McCarthy backers, many of whom will be gathered in Boston this weekend for the National College Young Democrats Convention, are organizing a McCarthy for President rally outside the Continental at 6:45 p.m. with the national press in attendance.
The Minnesota Senator along with John Kenneth Galbraith, national chairman of the Americans for Democratic Action (ADA), will address a Y.D. Convention banquet Saturday evening. McCarthy could announce according to several reliable sources close to the Senator, that he will challenge President Johnson for the 1968 Democratic Presidential Nomination.
Two weeks ago McCarthy said that he would make a decision on his 1968 presidential bid within "three to four weeks." He has been privately urged to run by leaders of the "Dump Johnson" movement.
Those leaders will be at the convention this weekend. Robert Vaughn, co-chairman of Dissenting Democrats, Allard K. Lowenstein, co-chairman of Conference of Concerned Democrats, Martin Shephard of the Citizens for Kennedy group, and Richard Goodwin, former aide to President Kennedy who has been closely associated with dump Johnson forces recently, will speak Saturday to the Young Democrats.
Dennis R. Kanin '68, chairman of the Mass, College Young Democrats, feels that the convention may pass a resolution Sunday urging Senator McCarthy to run.
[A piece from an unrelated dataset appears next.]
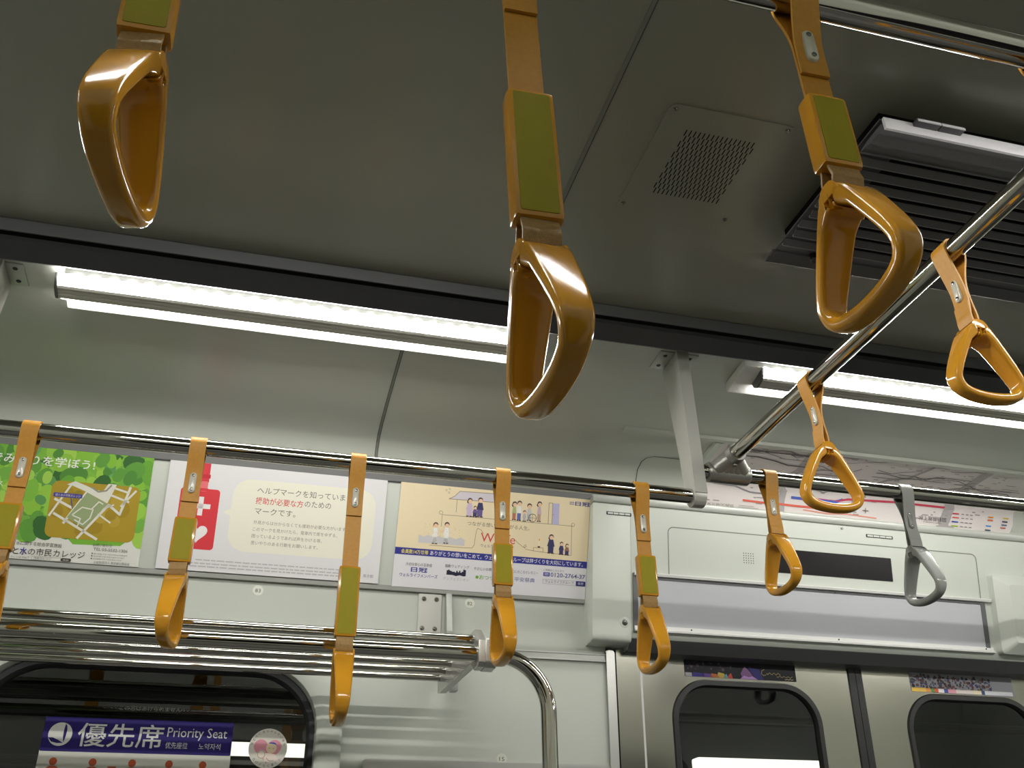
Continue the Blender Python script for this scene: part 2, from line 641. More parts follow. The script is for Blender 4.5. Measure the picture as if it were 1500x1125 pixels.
struct(link('trim_%d' % n_trim, bm, M['alu_paint'], origin=(1.5, 2.34, 1.05)))


# the two sliding door leaves
def door_leaf(n, s0, s1, w0, w1, wt):
    root = struct(thing('door_%d' % n, ((s0 + s1) / 2, 2.53, -1.1), 'brushed steel sliding door leaf %s' % ('with a dark film poster above its window, beside the pillar' if n == 1 else 'with a colourful crowd sticker above its window'), 'door'))
    bm = bmesh.new()
    slab(bm, fp('door'), [(s0, -.03), (s1, -.03), (s1, 1.75), (s0, 1.75)], 0, -.03, rrect(w0 + .006, w1 - .006, wt + .006, 1.0, .105, 10))
    link('door_panel', bm, M['steel'], root, smooth=25)
    bm = bmesh.new()
    loops = []
    for e, off_ in ((0.0, 0.0), (.003, .006), (.016, .006), (.021, -.003), (.021, -.012)):
        loops.append([bm.verts.new(onp('door', *p, off_)) for p in rrect(w0 + e, w1 - e, wt + e, 1.006 - e, .112 - e * .8, 12)])
    for A, B in zip(loops, loops[1:]):
        for i in range(len(A)):
            j = (i + 1) % len(A)
            bm.faces.new((A[i], A[j], B[j], B[i]))
    link('window_frame', bm, M['rubber'], root, smooth=50)
    bm = bmesh.new()
    vs = [bm.verts.new(onp('door', *p, -.008)) for p in rrect(w0 + .018, w1 - .018, wt + .018, .99, .095, 10)]
    bm.faces.new(vs)
    link('window_glass', bm, M['glass'], root)
    e0, e1 = (s1 - .0215, s1 - .0006) if n == 1 else (s0 + .0006, s0 + .0215)
    bm = bmesh.new()
    slab(bm, fp('door'), [(e0, -.03), (e1, -.03), (e1, 1.75), (e0, 1.75)], -.02, .0045)
    link('edge_seal', bm, M['rubber'], root)
    return root


d1 = door_leaf(1, 1.034, 1.7185, 1.127, 1.5905, .072)
d2 = door_leaf(2, 1.7190, 2.412, 1.868, 2.335, .080)

# near side and the two ends of the car, the tunnel outside
bm = bmesh.new()
prof = [(YM - y, z) for y, z in [(2.37, 1.12), (2.37, 1.066), (2.46, .8045), (2.468, .785), (2.52, -.2), (2.565, -1.1)]]
prism(bm, prof + [(y - .04, z) for y, z in prof[::-1]], XL, XR)
wf = struct(link('wall_front', bm, M['wall'], origin=(0, -.06, 0)))
for x0, x1 in ((-2.4, -1.3), (-.62, .62), (1.05, 2.4)):
    bm = bmesh.new()
    vs = rrect(x0, x1, -.62, .55, .12, 8)
    def yb(z):
        return YM - (2.468 + (.785 - z) * .0541)
    A = [bm.verts.new((s, yb(t) + .004, t)) for s, t in vs]
    bm.faces.new(A)
    struct(link('wall_front_pane', bm, M['screen'], wf))
for nm, x in (('wall_left', XL), ('wall_right', XR)):
    bm = bmesh.new()
    box(bm, x - .05, x, -.2, 2.62, -1.1, 1.3) if nm == 'wall_left' else box(bm, x, x + .05, -.2, 2.62, -1.1, 1.3)
    struct(link(nm, bm, M['wall'], origin=(x, 1.2, -1.1)))
bm = bmesh.new()
box(bm, -6, 8, 3.6, 3.7, -1.6, 3.0)
wt_ = struct(link('wall_tunnel', bm, M['tunnel'], origin=(0, 3.65, -1.5)))
bm = bmesh.new()
for z in (.35, .5, .72, .95):
    tube(bm, [(-6, 3.57, z), (8, 3.57, z)], .018, 8)
struct(link('wall_tunnel_cables', bm, M['cable_grey'], wt_))

for x0, x1, z0, z1, lab in ((-.05, .60, .527, .566, 'lit strip light outside the train, seen through the priority seat window'), (1.66, 2.22, .470, .563, 'lit strip light outside the train, seen through the door windows')):
    bm = bmesh.new()
    box(bm, x0, x1, 3.50, 3.56, z0, z1, bev=.01)
    tag(link('station_light', bm, M['station'], origin=((x0 + x1) / 2, 3.53, z0)), lab, 'light', 'strip lights outside the train')

# ------------------------------------------------------------------ ceiling lights
LAMPS = [(-2.11, -1.05), (-.49, .57), (1.133, 2.19), (2.76, 3.80)]


def lamp(x0, x1, near, label):
    fy = (lambda y: YM - y) if near else (lambda y: y)
    root = thing('ceiling_lamp', ((x0 + x1) / 2, fy(1.85), 1.20), label, 'lamp', 'strip lamps along the car')
    def P(l):
        return [(fy(y), z) for y, z in l]
    cap = P([(1.7797, 1.1995), (1.7912, 1.1777), (1.7977, 1.1718), (1.8052, 1.1699), (1.8151, 1.1668), (1.8262, 1.1658), (1.8336, 1.1696), (1.8435, 1.1880)])
    bm = bmesh.new()
    prism(bm, P([(1.7797, 1.1990), (1.8755, 1.1770), (1.8824, 1.1805), (1.8886, 1.2040), (1.7797, 1.2130)]), x0 - (.055 if x0 > 1 else -.01), x1)
    link('base_plate', bm, M['lamp_plate'], root)
    bm = bmesh.new()
    prism(bm, P([(1.7937, 1.1783), (1.7977, 1.1730), (1.8032, 1.1733), (1.8052, 1.1710), (1.8132, 1.1707), (1.8151, 1.1679), (1.8262, 1.1669), (1.8321, 1.1701), (1.8411, 1.1873), (1.7878, 1.1980)]), x0, x1)
    link('housing', bm, M['lamp_body'], root, smooth=20)
    for a, b in ((x0 - .006, x0), (x1, x1 + .006)):
        bm = bmesh.new()
        prism(bm, cap, a, b)
        link('end_cap', bm, M['lamp_cap'], root)
    bm = bmesh.new()
    n = int((x1 - x0) / .0045)
    rows = []
    for i in range(n + 1):
        x = x0 + (x1 - x0) * i / n
        wv = .0018 * (0.5 + 0.5 * math.cos(2 * math.pi * (x - x0) / .036))  # wavy top edge puts the glow of single LEDs into the shape
        l = [(1.7800 - wv, 1.1983 + wv * .6), (1.7830, 1.1903), (1.7880, 1.1828), (1.7937, 1.1778)]
        rows.append([bm.verts.new((x, fy(y), z)) for y, z in l])
    for A, B in zip(rows, rows[1:]):
        for k in range(3):
            bm.faces.new((A[k], A[k + 1], B[k + 1], B[k]))
    link('front_light_strip', bm, M['lamp_light'], root, smooth=60)
    bm = bmesh.new()
    a = [bm.verts.new((x, fy(y), z)) for x, y, z in ((x0 + .004, 1.8324, 1.1700), (x1 - .004, 1.8324, 1.1700), (x1 - .004, 1.8413, 1.1864), (x0 + .004, 1.8413, 1.1864))]
    bm.faces.new(a)
    link('rear_light_strip', bm, M['lamp_soft'], root)


names = ['long strip lamp on the far side, lit, left of the picture edge', 'long lit strip lamp over the posters, left of the hanger bracket', 'lit strip lamp over the route map, right of the hanger bracket', 'long lit strip lamp on the far side past the route map']
for (x0, x1), nm in zip(LAMPS, names):
    lamp(x0, x1, False, nm)
names = ['lit strip lamp above the camera side, near the left end wall', 'lit strip lamp above the camera side, straight over the camera', 'lit strip lamp above the camera side, opposite the doors', 'lit strip lamp above the camera side, near the right end wall']
for (x0, x1), nm in zip(LAMPS, names):
    lamp(x0, x1, True, nm)

# ------------------------------------------------------------------ hand rails, hangers, tee fittings
RR = .0168
Y1, Z1, ZS, ZX = 1.788, .90, .836, .9285
YN, XC = .554, .995


def rail(pts, label, r=RR):
    bm = bmesh.new()
    tube(bm, pts, r, 32)
    o = link('handrail', bm, M['chrome'], origin=pts[0], smooth=60)
    tag(o, label, 'handrail', 'steel hand rails under the ceiling')
    return o


rail([(-2.2, Y1, ZS), (.8972, Y1, ZS)], 'polished steel hand rail in front of the posters')
rail([(.9268, Y1, Z1), (3.6, Y1, Z1)], 'polished steel hand rail in front of the route map')
rail([(-2.2, YN, ZS), (.8972, YN, ZS)], 'thick polished steel hand rail crossing the top right corner')
rail([(.9268, YN, Z1), (3.6, YN, Z1)], 'polished steel hand rail on the camera side, opposite the doors')
rail([(XC, YN + .03, ZX), (XC, Y1 - .03, ZX)], 'slanting cross rail joining the map side rail to the near rail', .0168)


def tee(x, y, sgn, label):
    bm = bmesh.new()
    tube(bm, [(x - .052, y, Z1), (x - .048, y, Z1), (x + .048, y, Z1), (x + .052, y, Z1)], [.0205, .0235, .0235, .0205], 28)
    o = Vector((x, y, ZX))
    tube(bm, [o + Vector((0, sgn * -.006, 0)), o + Vector((0, sgn * .052, 0)), o + Vector((0, sgn * .062, 0))], [.0215, .0235, .0208], 28)
    c = Vector((x, y, Z1))
    for dx in (-.034, -.017, 0, .017, .034):
        tube(bm, [c + Vector((dx, sgn * .010, .004)), o + Vector((0, sgn * .036, 0))], [.018, .0215], 20)
    tube(bm, [c + Vector((0, 0, .004)), o + Vector((0, sgn * .010, 0))], [.0225, .0205], 24)
    tube(bm, [o + Vector((0, sgn * .040, -.0215)), o + Vector((0, sgn * .040, -.026))], .005, 10)
    tag(link('rail_tee_fitting', bm, M['cast'], origin=(x, y, Z1)), label, 'fitting', 'cast rail fittings')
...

The national Y.D.'s took a stand in the fall of 1965 asking President Johnson to end the war in Vietnam, and have been battling with the National Democraic Committee over the right to dissent within the party for a year.
The convention will also vote Sunday on a new national chairman. Thomas A. O'Brien, an executive board member of the Harvard Law and Graduate School Young Democrats, is one of the prime candidates. Kanin describes O'Brien "as the most pro-McCarthy" of the major candidates for the Y.D. chairmanship.